1. Arts & Entertainment

Behind the scenes of 'Walking Dead': Anatomy of a kill

As the katana-wielding Michonne, Danai Gurira plays her scene well, taking out the agreed-upon walkers. And then . . .
As the katana-wielding Michonne, Danai Gurira plays her scene well, taking out the agreed-upon walkers. And then . . .
Published Mar. 26, 2014

For all the contemplative, pudding-slurpin' moments in "After," perhaps the most poetic hour in Walking Dead history, the Season 4 midseason premiere has one of the show's most jarring set pieces.

When Michonne, played with seething calm by Danai Gurira, realizes she wants to live and not wander the woods like the zombies encircling her, she goes action-hero berserko with her trademark katana, lopping off undead heads with ninja grace.

According to Greg Nicotero, the special-effects guru who directed "After," that notoriously blood-soaked scene was originally written quite differently.

And quite cheaper.

"Michonne has something like 23 walkers following her in the field," Nicotero tells me about the shooting script that day. "We had about eight to 10 actual onscreen kills budgeted. We had only choreographed the first 10 or so, working out the particulars of the effects and stunts."

That was the plan. After all, slaying zombies costs cash. According to a 2013 Hollywood Reporter article, an average episode of The Walking Dead costs about $2.75 million to make, and special effects jack up the cost.

"But then Danai just kept going," says Nicotero, a touch of awe in his voice. The actor fought enemies both real and imagined, an unfettered ballet of butt-kicking. "And I let her go.

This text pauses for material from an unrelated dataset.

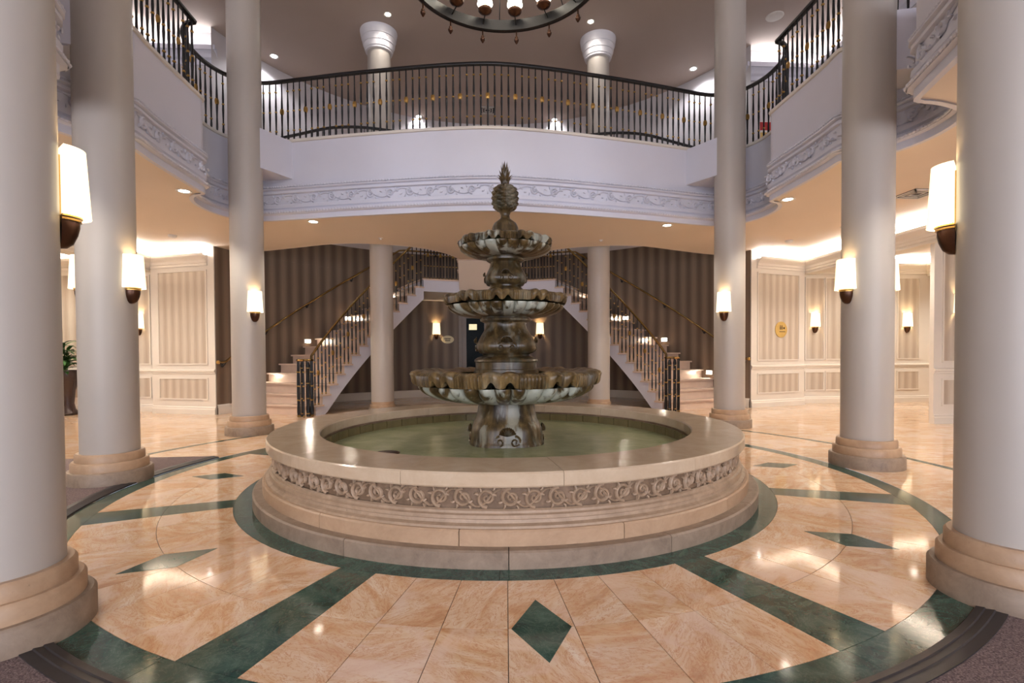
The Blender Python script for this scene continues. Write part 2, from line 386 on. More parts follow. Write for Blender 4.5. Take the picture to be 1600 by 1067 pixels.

She was getting more fatigued as the scene went on, slashing to the left, slashing to the right."

Finally, Gurira, winded and perplexed, stopped and shouted rather profanely at Nicotero: "You (mother of all expletives), you never said cut!"

Nicotero recalls telling her: "I didn't want to cut because I loved what was happening to you."

Budget be damned, in the final print, Michonne racks up 18 or 19 onscreen kills.

And who cut the check for that?

"That's where my executive producer credit comes in handy." Nicotero says with a laugh.